§ **Exercise instructions**
Find the lines that hold the word "from" and return them.
────────
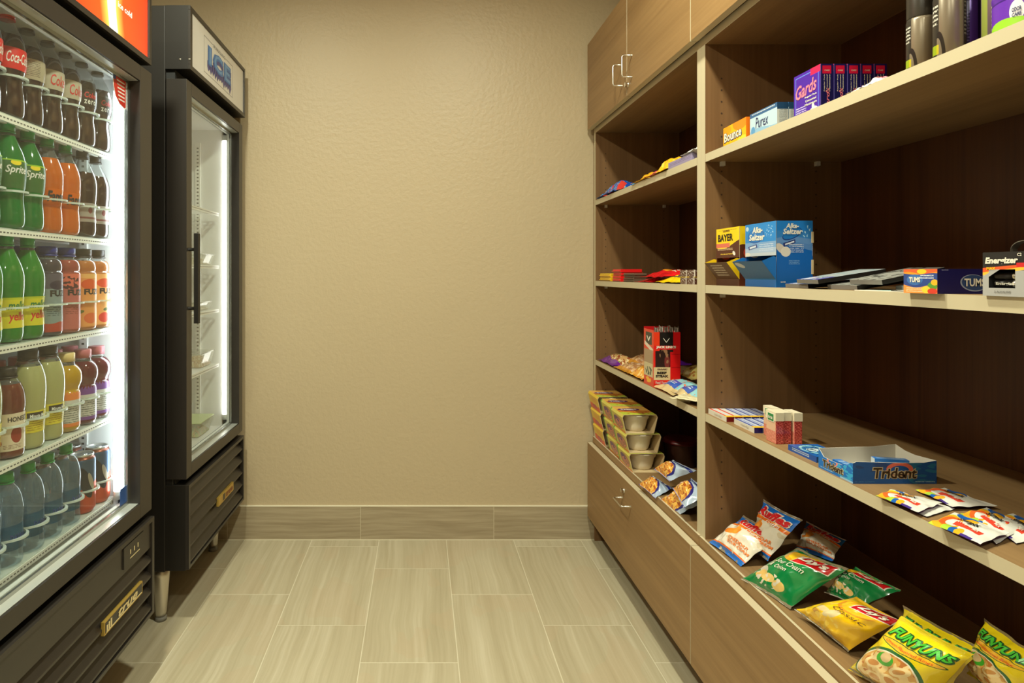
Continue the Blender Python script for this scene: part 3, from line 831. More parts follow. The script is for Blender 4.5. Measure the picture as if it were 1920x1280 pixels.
def vita(nm, liq, cap, topc, desc):
    K[nm] = (bottle('drink_bottle', VITA, liq, .168, cap, .0210, .020, (.014, .104, LB('vita_label_'+nm, S(206, 204, 198), [('w', .74, 0, 1, 0, topc), ('s', .93, .36, .12, .28, 9, S(120, 124, 120)), ('b', .10, 0, 1, 0, topc)]))), desc)
vita('vyel', YELL, CAPY, S(226, 130, 66), 'yellow drink bottle with bulging shoulder and cream cap')
vita('vpur', PURP, CAPP, S(120, 70, 150), 'dark red drink bottle with pink cap and purple-topped white label')
K['water'] = (bottle('water_bottle', WATP, WATER, .163, CAPG, .0150, .016, (.036, .090, clear('blue_water_label', S(120, 180, 206), .40, S(64, 124, 160), 1.3, .1)),
    [('DASANI', 0, .5, .036, .26, TXB, -8, dict(bold=.02))]), 'clear water bottle with green cap and blue label')
K['can'] = (can('drink_can', art('blue_red_can', S(64, 96, 128), [('b', .46, .10, 6.28, 1.0, S(198, 74, 46)), ('e', .86, .55, .07, .28, 12, S(34, 44, 60)), ('e', .93, .56, .03, .16, 12, S(190, 186, 170)), ('w', .95, 0, 1, 0, S(120, 60, 44))], .3, metal=.5)), 'tall blue and red drink can')
ROWS = [['cola', 'cola', 'back', 'diet', 'diet', 'zero', 'zero'],
        ['sprite', 'sprite', 'sprite', 'fanta', 'fanta', 'black', 'black'],
        ['mello', 'mello', 'mello', 'berry', 'pom', 'peach', 'orch'],
        ['lemonade', 'tea', 'lemonade', 'lemonade', 'vyel', 'vpur', 'vpur'],
        ['water', 'water', 'water', 'water', 'water', 'can', 'can']]
BACKR = [[None, None, 'back', 'diet', 'diet', 'zero', 'zero'], [None, None, 'sprite', 'black', 'black', 'black', 'black'],
         [None, None, 'black', 'berry', 'pom', 'peach', 'orch'], [None, 'lemonade', 'vpur', 'vpur', 'vpur', 'vpur', 'vpur'], [None, None, 'water', 'water', 'can', 'can', 'can']]
YS = [1.27, 1.345, 1.42, 1.495, 1.57, 1.645, 1.72]
ORD = ['first', 'second', 'third', 'fourth', 'fifth', 'sixth', 'seventh']
SN = ['top', 'second', 'third', 'fourth', 'bottom']
used = set()
def stock(k, loc, label, group):
    src, _ = K[k]; cat = 'can' if k == 'can' else 'bottle'
    if k not in used:
        used.add(k); src.location = loc; src['label'] = label; src['category'] = cat; src['group'] = group; o = src
    else: o = dup(src, loc, label, None, group)
    return o
SHORT = {'cola': 'red-capped cola', 'back': 'dark cola', 'diet': 'diet cola', 'zero': 'black-label cola', 'sprite': 'green lemon-lime', 'fanta': 'orange soda', 'black': 'dark soda', 'mello': 'citrus soda', 'berry': 'berry juice', 'pom': 'red berry juice', 'peach': 'peach juice', 'orch': 'pale orange juice', 'lemonade': 'lemonade', 'tea': 'tea', 'vyel': 'yellow drink', 'vpur': 'dark red drink', 'water': 'water'}
CNAME = {'cola': 'red-labelled dark cola bottle', 'back': 'cola bottle showing small print', 'diet': 'silver-labelled diet cola bottle', 'zero': 'black-labelled cola bottle',
 'sprite': 'green lemon-lime soda bottle', 'fanta': 'bright orange soda bottle', 'black': 'black-capped dark soda bottle', 'mello': 'green yellow-banded citrus soda bottle', 'berry': 'grey-blue berry juice bottle', 'pom': 'red berry juice bottle', 'peach': 'peach juice bottle', 'orch': 'pale orange juice bottle', 'lemonade': 'cloudy lemonade bottle', 'tea': 'short red-brown tea bottle', 'vyel': 'yellow drink bottle', 'vpur': 'pink-capped dark red drink bottle', 'water': 'green-capped clear water bottle', 'can': 'blue and red drink can'}
WSH = ['top', 'second', 'third', 'fourth', 'bottom']
jr = random.Random(5)
for li, (row, brow) in enumerate(zip(ROWS, BACKR)):
    z = SH[li]+.0035
    for ci, y in enumerate(YS):
        k = row[ci]
        g = 'drinks on the %s cooler shelf' % WSH[li]
        pos = 'rightmost' if ci == 6 else ('leftmost' if ci == 0 else ORD[ci]+' from left')
        o = stock(k, (-.9065+jr.uniform(-.002, .002), y+jr.uniform(-.0015, .0015), z), '%s in front, %s cooler shelf, %s' % (CNAME[k], WSH[li], pos), g)
        o.rotation_euler = (0, 0, jr.uniform(-.12, .12))
        k2 = brow[ci]
        if k2:
            o = stock(k2, (-.981+jr.uniform(-.003, .003), y+jr.uniform(-.002, .002), z), '%s behind the %s front bottle on the %s cooler shelf' % (CNAME[k2], ORD[ci], WSH[li]) if ci < 6 else '%s at the right end of the %s cooler shelf, second row' % (CNAME[k2], WSH[li]), g)
            o.rotation_euler = (0, 0, jr.uniform(-.5, .5))
for k in [k for k in K if k not in used]:
    for c in list(K[k][0].children): bpy.data.objects.remove(c)
    bpy.data.objects.remove(K[k][0])
# clear bottle guides: one tray of seven lanes per shelf
GUIDE = clear('frosted_clear_plastic', (.97, .98, .97, 1), .55, (.85, .93, .86, 1), 1.4, .1)
for li in range(5):
    z = SH[li]; o = Vector((-.95, 1.495, z))
    r = thing('bottle_guide', 'clear plastic guide rings holding the bottles on the %s cooler shelf' % WSH[li], 'organizer', o, 0, 'bottle guides in the drinks cooler')
    zr = z+(.089, .082, .077, .071, .062)[li]
    b = MB(); b.box(-1.10, YS[0]-.035, z+.0002, -.874, YS[-1]+.036, z+.0026, GUIDE); b.build('base_tray', r, o)
    for y in YS:
        b = MB(); n = 12; ri, ro, h = .0372, .0450, .0045
        for i in range(n):
            a0, a1 = -PI/2+PI*i/n, -PI/2+PI*(i+1)/n
            q = []
            for a, rr in ((a0, ri), (a0, ro), (a1, ro), (a1, ri)): q.append((-.9065+rr*1.0*math.cos(a), y+min(rr, .0374)*math.sin(a), zr))
            b.prism(q, (0, 0, h), GUIDE)
        b.box(-1.02, y-.0374, zr, -.9065, y-.0362, zr+h, GUIDE)
        b.box(-.925, y-.0376, z+.0026, -.905, y-.0364, zr, GUIDE)
        b.build('guide_ring', r, o)
# ------------------------------------------------------------------ what the freezer holds
TRAYC = clear('clear_clamshell', (.95, .96, .92, 1), .25, (.85, .85, .78, 1), 1.4, .05)
def clamshell(label, x, y, z, sx, sy, h, foodm, lid=None):
    r = thing('food_container', label, 'container', (x, y, z), 0, 'packed food in the freezer')
    b = MB(); k = .82
    q0 = [(-sx*k, -sy*k, .001), (sx*k, -sy*k, .001), (sx*k, sy*k, .001), (-sx*k, sy*k, .001)]; q1 = [(-sx, -sy, h), (sx, -sy, h), (sx, sy, h), (-sx, sy, h)]
    for i in range(4): b.poly([q0[i], q0[(i+1) % 4], q1[(i+1) % 4], q1[i]], TRAYC)
    b.poly(q0[::-1], TRAYC); b.build('tray', r)
    b = MB(); b.box(-sx*1.05, -sy*1.05, h, sx*1.05, sy*1.05, h+.006, lid or TRAYC); b.build('lid', r, (0, 0, 0), .002)
    b = MB()
    b.grid(lambda s, t: ((s-.5)*2*sx*.84, (t-.5)*2*sy*.84, .004+(h-.008)*(max(0, math.sin(PI*s)*math.sin(PI*t))**.4)*(.8+.2*noise.noise(Vector((s*6, t*6, x*9))))), 16, 16, foodm)
    b.build('food', r)
BREAD = art('sandwich_food', S(206, 172, 122), [('n', .5, .5, 1, 1, 9, .55, S(230, 214, 180)), ('n', .5, .5, 1, 1, 16, .62, S(166, 110, 70))], .6)
PALEF = art('pale_food', S(218, 210, 186), [('n', .5, .5, 1, 1, 8, .56, S(180, 160, 130))], .6)
SALAD = art('salad_food', S(176, 190, 110), [('n', .5, .5, 1, 1, 10, .55, S(206, 170, 90)), ('n', .5, .5, 1, 1, 14, .6, S(130, 150, 70))], .6)
clamshell('clear wrapped tray on the upper middle freezer shelf', -.940, 2.575, 1.2435, .05, .075, .040, PALEF)
clamshell('pale wrapped food tray on the lower middle freezer shelf behind the handle', -.945, 2.555, 1.0555, .05, .075, .030, PALEF)
clamshell('sandwich in clear clamshell on the lowest wire freezer shelf', -.940, 2.575, .8205, .05, .075, .055, BREAD)
clamshell('salad bowl with green lid on the freezer floor', -.960, 2.560, .540, .07, .080, .060, SALAD, pm('pale_green_lid', S(190, 206, 150), .4))
# ================================================================== goods on the shelves
ZA, ZB, ZD, ZK = 1.536, 1.1755, .8225, .475      # shelf tops and deck
PW = pm('print_cream_white', S(232, 226, 210), .45); PKL = pm('print_black', S(26, 22, 20), .45); PRD = pm('print_red', S(206, 20, 28), .4)
PNV = pm('print_navy', S(30, 36, 92), .45); PYL = pm('print_yellow', S(250, 206, 30), .4); POR = pm('print_orange', S(236, 120, 30), .4)
PBL = pm('print_blue', S(20, 92, 180), .4); PGN = pm('print_green', S(30, 140, 50), .4); PPK = pm('print_pink', S(240, 130, 150), .4)
PBR = pm('print_brown', S(84, 44, 28), .45); CARD = pm('raw_card', S(206, 182, 140), .6); INK = pm('print_grey', S(120, 116, 112), .5)
PMG = pm('print_magenta', S(226, 30, 84), .4)
def cbox(name, label, cat, x0, y0, z0, x1, y1, z1, base, fm, texts=(), rz=0, group=None, bevel=.0006):
    """printed carton; texts: (face,string,cx,cy,w,h,mat,kw)"""
    b = MB(); o = Vector(((x0+x1)/2, (y0+y1)/2, z0))
    b.box(x0, y0, z0, x1, y1, z1, base, fm)
    for tx in texts:
        b.text(tx[1], boxface(x0, y0, z0, x1, y1, z1, tx[0]), tx[2], tx[3], tx[4], tx[5], tx[6], **(tx[7] if len(tx) > 7 else {}))
    ob = b.build(name, None, o); ob.rotation_euler = (0, 0, rz)
    return tag(ob, label, cat, group)
OR_ = pm('carton_orange', S(240, 120, 20), .4)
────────
§ **Task response**
Continue the Blender Python script for this scene: part 3, from line 831. More parts follow. The script is for Blender 4.5. Measure the picture as if it were 1920x1280 pixels.
        pos = 'rightmost' if ci == 6 else ('leftmost' if ci == 0 else ORD[ci]+' from left')